## [Task statement]
Using the records that appear below, write out exactly the lines from the one with "Reconstruct this image" through the one with "col = scene.collection", keeping both end lines.

## [Entries supplied]

────

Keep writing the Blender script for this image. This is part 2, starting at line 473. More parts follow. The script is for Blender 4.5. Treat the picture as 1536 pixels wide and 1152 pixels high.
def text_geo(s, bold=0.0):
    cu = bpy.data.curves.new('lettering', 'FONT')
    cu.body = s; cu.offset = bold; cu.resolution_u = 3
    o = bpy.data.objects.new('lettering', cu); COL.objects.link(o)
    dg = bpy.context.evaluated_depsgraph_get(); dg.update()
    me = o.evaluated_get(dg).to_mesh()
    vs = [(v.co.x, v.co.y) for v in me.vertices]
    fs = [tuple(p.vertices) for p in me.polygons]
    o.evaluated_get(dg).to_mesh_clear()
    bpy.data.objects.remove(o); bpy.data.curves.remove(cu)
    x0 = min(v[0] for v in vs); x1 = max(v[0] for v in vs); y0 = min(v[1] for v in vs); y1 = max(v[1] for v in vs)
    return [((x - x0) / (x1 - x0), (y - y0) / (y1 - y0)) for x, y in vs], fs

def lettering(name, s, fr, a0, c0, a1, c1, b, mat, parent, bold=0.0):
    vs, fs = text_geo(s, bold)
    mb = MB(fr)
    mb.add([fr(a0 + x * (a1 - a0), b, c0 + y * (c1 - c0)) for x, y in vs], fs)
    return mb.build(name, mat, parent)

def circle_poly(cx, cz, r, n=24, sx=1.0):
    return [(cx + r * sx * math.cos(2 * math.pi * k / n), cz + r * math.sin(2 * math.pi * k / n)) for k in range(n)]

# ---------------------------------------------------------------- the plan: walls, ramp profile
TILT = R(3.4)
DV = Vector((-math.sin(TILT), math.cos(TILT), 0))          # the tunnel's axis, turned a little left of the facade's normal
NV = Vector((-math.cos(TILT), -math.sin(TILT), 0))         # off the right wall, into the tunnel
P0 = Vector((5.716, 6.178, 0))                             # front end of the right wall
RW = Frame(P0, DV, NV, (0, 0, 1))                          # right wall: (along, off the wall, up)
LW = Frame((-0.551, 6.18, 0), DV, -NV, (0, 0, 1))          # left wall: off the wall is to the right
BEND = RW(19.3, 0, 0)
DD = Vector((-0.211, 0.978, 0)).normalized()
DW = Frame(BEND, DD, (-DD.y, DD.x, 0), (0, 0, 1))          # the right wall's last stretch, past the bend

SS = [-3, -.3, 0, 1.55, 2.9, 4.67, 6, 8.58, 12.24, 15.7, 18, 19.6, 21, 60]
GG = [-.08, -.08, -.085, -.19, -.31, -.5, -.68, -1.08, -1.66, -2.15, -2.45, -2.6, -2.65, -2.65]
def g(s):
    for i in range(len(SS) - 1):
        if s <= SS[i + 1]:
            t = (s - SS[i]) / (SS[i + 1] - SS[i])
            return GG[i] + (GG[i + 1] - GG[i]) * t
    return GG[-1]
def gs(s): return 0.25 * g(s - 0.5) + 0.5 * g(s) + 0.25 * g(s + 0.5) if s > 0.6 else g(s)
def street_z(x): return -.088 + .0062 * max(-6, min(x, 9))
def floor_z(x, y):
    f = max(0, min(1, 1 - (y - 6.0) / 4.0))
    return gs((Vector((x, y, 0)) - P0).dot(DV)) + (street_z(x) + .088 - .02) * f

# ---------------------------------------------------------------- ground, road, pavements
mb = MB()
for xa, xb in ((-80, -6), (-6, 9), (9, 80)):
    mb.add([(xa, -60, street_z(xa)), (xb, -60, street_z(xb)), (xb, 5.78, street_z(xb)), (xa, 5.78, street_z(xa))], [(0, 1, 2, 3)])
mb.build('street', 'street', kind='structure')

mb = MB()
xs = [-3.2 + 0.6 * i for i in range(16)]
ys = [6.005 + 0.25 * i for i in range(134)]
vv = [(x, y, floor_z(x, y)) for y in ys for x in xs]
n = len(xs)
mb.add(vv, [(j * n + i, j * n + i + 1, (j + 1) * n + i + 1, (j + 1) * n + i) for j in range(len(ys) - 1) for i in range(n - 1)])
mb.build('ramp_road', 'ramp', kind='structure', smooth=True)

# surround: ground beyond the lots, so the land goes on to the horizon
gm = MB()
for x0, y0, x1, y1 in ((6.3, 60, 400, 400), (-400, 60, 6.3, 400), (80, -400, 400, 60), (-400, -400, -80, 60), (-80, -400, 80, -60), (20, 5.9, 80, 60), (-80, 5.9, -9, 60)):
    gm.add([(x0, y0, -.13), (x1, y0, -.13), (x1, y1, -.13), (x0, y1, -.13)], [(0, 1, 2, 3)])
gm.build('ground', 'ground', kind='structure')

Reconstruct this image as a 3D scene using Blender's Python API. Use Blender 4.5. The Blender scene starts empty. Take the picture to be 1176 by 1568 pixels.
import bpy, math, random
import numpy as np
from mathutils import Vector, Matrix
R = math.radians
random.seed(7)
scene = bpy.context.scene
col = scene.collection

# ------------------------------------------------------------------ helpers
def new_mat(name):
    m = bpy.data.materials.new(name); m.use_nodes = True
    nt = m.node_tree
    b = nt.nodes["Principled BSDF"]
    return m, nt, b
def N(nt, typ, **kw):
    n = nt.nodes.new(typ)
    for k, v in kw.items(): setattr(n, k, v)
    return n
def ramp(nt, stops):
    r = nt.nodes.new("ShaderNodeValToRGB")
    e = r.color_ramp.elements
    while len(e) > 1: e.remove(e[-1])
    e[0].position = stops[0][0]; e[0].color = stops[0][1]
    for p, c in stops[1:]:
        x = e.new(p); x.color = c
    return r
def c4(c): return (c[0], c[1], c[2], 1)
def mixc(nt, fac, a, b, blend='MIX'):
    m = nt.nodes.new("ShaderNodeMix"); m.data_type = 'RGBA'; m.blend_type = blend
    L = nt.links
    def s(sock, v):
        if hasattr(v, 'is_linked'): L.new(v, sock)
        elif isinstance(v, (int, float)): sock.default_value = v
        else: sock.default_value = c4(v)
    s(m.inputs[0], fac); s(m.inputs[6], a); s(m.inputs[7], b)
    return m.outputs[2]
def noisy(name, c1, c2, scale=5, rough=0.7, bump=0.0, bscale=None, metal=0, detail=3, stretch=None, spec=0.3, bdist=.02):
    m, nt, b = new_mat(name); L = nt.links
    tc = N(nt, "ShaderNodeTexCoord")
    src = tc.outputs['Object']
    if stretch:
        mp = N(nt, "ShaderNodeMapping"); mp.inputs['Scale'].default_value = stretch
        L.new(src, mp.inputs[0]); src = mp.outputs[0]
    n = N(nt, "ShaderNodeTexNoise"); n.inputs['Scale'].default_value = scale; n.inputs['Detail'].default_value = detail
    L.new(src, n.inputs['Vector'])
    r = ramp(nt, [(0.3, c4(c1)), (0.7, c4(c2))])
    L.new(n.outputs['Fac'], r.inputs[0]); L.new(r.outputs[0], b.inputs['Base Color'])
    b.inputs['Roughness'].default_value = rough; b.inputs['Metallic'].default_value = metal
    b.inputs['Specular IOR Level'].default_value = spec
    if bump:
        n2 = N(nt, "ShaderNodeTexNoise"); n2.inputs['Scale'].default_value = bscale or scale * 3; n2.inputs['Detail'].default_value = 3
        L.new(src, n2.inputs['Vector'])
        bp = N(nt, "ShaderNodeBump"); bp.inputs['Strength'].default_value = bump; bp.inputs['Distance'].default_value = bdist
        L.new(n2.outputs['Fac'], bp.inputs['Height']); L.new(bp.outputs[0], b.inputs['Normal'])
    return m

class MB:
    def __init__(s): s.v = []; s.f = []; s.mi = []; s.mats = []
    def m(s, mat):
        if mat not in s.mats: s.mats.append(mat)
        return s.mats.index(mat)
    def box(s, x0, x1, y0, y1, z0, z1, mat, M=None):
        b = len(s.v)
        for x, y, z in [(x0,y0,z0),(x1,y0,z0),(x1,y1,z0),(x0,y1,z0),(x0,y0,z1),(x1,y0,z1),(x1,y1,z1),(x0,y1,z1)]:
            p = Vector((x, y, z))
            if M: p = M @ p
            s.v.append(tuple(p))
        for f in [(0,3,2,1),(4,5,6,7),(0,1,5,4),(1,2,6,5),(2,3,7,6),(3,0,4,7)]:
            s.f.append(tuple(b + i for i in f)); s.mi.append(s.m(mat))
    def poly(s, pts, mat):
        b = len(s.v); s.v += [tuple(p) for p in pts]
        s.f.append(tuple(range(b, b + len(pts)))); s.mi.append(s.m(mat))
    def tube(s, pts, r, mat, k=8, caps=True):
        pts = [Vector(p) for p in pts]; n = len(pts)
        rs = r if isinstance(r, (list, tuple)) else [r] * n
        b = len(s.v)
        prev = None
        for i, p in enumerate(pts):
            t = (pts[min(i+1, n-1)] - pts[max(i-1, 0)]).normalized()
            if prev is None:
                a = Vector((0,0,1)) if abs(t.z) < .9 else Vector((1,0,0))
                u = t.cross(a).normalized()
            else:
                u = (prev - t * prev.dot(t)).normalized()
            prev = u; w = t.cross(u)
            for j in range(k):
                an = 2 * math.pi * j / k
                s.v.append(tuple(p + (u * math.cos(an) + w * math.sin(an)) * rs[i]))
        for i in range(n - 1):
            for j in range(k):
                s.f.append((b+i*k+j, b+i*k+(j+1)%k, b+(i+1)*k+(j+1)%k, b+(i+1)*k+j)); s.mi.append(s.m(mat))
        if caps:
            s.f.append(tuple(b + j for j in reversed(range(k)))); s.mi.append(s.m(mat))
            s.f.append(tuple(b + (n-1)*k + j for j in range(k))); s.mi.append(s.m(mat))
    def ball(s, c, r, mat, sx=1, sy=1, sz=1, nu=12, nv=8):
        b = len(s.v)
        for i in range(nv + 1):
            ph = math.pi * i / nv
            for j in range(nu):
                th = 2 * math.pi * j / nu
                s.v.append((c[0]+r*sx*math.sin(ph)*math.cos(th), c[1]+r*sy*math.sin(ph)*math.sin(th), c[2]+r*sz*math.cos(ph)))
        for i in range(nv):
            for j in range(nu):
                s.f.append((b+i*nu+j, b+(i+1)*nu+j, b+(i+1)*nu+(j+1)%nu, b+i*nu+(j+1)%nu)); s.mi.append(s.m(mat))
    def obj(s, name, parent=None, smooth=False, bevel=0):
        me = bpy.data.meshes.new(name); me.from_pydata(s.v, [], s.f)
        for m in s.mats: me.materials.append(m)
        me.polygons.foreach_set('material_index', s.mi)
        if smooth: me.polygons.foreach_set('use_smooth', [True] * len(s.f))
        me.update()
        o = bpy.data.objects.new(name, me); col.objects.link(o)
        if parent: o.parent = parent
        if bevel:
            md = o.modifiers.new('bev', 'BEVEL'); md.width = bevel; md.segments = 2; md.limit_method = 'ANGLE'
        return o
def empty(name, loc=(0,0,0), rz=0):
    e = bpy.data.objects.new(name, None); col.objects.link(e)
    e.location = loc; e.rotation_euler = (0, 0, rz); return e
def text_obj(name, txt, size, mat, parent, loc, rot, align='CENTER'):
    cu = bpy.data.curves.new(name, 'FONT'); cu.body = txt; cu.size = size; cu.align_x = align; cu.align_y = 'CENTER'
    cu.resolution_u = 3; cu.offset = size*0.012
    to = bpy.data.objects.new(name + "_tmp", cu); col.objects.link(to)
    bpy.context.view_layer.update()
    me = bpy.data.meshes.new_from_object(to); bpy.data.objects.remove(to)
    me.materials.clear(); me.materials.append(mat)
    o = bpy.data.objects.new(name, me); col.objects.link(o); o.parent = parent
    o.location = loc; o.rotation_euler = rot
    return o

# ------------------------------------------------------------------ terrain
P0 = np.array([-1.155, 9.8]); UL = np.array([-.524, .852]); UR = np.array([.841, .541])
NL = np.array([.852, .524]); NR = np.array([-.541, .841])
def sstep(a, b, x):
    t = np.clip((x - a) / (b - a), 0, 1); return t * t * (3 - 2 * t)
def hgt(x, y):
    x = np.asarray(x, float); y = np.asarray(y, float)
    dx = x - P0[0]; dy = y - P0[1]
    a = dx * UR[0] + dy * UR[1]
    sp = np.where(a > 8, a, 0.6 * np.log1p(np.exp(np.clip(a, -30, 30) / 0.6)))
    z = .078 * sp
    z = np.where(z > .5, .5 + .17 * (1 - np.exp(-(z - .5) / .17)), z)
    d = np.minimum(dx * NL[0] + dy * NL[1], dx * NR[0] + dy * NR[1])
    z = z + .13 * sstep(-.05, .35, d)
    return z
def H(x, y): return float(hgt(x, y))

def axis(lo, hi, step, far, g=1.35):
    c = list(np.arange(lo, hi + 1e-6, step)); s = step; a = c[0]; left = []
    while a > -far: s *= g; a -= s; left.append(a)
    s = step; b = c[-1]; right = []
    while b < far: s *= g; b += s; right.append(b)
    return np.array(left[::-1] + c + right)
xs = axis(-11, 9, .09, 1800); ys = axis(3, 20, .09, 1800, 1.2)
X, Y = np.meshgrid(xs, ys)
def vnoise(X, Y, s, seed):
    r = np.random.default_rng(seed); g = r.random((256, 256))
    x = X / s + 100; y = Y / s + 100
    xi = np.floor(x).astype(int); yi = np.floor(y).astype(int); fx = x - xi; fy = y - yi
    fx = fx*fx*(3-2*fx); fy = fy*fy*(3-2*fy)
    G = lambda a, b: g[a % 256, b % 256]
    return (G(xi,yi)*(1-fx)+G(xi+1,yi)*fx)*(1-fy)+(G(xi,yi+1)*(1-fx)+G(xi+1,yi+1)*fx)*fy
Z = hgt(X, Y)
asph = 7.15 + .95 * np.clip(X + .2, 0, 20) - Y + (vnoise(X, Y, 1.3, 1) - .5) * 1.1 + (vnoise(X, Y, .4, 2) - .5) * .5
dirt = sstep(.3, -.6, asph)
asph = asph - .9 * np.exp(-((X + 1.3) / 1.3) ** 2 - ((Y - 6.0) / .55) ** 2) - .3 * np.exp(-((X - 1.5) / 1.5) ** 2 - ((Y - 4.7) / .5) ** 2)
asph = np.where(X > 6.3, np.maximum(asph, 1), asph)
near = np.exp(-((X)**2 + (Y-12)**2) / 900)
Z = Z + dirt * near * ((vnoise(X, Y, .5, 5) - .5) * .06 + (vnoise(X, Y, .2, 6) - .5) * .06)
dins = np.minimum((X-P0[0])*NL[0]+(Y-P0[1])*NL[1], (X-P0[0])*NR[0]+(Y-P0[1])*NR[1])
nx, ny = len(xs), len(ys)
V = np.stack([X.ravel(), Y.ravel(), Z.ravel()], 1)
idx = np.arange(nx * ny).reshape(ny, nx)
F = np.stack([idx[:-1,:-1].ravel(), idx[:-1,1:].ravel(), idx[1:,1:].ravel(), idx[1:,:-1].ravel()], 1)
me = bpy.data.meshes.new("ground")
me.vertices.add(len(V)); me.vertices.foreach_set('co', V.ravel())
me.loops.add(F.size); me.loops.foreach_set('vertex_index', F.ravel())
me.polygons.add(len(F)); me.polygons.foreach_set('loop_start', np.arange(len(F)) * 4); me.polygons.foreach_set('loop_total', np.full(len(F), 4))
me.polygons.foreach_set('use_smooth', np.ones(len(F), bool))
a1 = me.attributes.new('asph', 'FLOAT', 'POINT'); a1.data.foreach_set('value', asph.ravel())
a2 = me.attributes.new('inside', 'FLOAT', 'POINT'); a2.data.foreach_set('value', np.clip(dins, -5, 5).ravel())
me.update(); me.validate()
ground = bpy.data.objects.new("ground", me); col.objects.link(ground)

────

## [Solution for this problem]
Reconstruct this image as a 3D scene using Blender's Python API. Use Blender 4.5. The Blender scene starts empty. Take the picture to be 1176 by 1568 pixels.
import bpy, math, random
import numpy as np
from mathutils import Vector, Matrix
R = math.radians
random.seed(7)
scene = bpy.context.scene
col = scene.collection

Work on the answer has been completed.